| EXERCISE |
For the entries that follow, state how many lines include the word "high", giving the number and nothing else.

| DATA |
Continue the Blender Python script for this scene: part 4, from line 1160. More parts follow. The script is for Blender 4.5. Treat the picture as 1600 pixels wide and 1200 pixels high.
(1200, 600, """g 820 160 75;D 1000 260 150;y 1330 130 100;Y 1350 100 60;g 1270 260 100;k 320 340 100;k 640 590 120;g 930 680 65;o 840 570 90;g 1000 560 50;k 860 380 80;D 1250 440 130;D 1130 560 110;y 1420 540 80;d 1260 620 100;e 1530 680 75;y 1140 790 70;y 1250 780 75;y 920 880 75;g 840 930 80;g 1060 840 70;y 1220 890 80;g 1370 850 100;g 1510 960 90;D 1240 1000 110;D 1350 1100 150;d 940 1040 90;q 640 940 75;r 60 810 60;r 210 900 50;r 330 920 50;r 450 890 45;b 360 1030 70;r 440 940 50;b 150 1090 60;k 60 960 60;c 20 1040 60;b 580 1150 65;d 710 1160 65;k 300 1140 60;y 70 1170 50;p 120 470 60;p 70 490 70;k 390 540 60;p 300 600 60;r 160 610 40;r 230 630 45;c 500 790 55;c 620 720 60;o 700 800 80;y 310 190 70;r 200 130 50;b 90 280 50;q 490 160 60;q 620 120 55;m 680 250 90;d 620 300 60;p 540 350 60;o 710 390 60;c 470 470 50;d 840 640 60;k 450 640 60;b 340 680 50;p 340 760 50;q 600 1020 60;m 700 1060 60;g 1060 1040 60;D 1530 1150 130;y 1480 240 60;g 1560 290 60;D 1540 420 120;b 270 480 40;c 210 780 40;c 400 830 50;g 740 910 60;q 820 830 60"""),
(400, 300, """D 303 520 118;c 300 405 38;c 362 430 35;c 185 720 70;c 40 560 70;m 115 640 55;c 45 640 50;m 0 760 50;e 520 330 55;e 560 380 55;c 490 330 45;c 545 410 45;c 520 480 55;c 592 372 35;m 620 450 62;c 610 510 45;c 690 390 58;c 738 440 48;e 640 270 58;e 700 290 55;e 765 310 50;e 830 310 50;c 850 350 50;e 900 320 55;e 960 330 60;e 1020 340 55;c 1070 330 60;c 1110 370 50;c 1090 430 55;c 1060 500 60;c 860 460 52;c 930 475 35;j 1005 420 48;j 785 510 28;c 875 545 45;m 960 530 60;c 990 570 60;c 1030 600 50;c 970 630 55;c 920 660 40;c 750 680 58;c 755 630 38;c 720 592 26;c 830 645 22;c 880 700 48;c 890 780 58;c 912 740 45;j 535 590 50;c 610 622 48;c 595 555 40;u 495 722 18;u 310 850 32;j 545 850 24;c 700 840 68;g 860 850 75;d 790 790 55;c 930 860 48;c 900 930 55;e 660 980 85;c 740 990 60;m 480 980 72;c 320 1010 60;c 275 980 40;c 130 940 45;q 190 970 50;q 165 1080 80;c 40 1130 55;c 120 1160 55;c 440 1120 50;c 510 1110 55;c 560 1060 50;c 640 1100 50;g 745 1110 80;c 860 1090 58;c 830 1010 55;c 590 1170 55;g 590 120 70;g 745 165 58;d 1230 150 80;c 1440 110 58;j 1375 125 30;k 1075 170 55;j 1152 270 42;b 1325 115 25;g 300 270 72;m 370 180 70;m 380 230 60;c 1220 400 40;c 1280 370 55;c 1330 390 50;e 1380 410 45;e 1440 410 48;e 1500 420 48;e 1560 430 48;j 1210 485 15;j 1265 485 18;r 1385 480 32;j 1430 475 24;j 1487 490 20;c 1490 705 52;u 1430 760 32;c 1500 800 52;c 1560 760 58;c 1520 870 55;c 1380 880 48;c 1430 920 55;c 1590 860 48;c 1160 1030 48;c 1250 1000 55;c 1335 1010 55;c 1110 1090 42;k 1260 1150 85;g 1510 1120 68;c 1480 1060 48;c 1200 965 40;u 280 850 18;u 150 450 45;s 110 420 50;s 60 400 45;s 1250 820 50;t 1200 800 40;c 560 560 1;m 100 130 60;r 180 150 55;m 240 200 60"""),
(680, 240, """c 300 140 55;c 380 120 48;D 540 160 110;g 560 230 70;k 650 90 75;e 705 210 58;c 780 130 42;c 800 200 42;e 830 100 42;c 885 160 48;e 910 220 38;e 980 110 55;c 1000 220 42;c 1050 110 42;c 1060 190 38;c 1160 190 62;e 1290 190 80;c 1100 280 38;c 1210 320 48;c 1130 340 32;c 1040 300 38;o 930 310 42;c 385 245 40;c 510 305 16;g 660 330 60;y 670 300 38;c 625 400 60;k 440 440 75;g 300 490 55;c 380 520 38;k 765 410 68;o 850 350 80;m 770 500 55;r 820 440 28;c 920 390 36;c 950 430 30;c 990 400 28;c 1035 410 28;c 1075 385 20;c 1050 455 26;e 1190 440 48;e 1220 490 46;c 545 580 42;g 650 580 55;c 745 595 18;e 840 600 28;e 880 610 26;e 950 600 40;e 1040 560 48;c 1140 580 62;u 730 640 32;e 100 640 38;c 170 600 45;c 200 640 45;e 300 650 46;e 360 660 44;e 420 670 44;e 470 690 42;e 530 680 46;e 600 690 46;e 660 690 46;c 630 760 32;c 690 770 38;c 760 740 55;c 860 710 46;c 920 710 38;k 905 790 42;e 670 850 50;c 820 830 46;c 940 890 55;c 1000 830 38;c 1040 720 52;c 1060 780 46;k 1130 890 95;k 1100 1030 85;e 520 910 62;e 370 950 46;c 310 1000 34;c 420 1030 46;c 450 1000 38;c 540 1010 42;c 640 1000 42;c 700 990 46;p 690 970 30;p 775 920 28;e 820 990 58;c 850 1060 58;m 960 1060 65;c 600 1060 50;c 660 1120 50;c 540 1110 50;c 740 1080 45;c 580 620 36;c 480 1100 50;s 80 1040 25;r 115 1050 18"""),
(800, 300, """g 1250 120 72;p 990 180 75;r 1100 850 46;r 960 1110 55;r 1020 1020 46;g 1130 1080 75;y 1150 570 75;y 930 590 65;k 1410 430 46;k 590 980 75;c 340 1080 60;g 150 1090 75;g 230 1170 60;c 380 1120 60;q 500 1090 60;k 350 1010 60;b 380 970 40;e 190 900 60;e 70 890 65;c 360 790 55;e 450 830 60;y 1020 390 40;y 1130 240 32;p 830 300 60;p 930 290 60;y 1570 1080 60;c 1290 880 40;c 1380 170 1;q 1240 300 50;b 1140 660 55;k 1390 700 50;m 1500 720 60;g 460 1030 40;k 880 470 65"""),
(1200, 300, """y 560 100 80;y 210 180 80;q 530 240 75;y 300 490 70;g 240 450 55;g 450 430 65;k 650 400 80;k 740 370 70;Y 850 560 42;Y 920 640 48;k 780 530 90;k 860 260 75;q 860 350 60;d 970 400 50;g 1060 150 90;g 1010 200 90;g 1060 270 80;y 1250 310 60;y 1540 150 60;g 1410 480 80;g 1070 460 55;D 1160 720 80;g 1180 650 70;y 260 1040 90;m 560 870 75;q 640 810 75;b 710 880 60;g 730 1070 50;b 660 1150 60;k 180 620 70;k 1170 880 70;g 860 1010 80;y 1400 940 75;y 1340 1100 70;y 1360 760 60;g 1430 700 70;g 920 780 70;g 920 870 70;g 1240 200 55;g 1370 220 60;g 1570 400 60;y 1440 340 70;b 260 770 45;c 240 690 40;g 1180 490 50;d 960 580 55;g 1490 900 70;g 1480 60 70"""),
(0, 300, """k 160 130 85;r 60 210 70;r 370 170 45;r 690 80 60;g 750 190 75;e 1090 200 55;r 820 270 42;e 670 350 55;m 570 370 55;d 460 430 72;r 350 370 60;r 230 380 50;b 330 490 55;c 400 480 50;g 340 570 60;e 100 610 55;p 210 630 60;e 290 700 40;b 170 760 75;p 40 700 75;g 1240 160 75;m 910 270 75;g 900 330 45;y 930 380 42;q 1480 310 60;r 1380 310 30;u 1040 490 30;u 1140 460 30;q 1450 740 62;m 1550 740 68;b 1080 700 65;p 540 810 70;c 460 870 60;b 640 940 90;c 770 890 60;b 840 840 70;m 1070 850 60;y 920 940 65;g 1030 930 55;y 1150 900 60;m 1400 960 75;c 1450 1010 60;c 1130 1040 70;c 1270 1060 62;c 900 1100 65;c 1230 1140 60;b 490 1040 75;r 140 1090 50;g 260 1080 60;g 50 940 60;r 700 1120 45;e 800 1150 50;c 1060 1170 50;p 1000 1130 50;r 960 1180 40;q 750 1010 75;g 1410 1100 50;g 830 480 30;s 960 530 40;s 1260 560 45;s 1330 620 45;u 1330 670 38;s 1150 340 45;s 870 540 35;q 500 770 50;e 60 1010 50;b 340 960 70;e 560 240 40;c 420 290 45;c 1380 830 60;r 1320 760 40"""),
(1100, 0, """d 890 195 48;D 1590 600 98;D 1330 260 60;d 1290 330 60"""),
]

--

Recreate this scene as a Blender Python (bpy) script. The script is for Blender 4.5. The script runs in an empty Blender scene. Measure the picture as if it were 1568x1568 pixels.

--

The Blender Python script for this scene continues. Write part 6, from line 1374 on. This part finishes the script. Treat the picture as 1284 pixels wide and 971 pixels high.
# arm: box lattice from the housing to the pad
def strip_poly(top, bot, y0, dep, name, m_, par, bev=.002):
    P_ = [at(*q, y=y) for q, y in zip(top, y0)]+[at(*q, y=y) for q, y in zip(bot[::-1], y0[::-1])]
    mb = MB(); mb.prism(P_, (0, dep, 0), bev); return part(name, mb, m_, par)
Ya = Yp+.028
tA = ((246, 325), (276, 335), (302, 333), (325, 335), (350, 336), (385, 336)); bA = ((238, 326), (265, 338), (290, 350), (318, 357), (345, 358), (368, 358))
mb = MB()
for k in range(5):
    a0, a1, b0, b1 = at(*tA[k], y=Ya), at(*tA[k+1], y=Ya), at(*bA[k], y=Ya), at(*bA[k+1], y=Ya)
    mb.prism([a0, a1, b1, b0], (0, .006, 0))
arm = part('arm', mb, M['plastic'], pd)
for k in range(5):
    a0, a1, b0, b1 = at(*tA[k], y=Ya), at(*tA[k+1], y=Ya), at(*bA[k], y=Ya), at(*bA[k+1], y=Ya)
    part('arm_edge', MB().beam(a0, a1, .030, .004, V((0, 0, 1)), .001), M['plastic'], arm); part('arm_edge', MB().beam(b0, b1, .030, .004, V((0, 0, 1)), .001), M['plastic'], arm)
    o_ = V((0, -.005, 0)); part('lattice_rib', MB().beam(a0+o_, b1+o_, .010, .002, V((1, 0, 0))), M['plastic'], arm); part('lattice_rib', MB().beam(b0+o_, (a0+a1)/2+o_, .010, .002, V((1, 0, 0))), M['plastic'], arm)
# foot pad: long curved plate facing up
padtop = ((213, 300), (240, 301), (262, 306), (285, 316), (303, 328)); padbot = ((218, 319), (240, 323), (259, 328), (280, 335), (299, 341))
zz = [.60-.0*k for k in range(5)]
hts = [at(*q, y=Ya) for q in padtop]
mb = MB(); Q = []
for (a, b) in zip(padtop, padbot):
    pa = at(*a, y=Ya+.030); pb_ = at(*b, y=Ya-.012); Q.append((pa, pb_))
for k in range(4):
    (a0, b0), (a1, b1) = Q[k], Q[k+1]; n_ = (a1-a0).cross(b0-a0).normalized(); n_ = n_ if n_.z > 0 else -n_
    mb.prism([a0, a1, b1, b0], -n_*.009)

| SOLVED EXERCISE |
2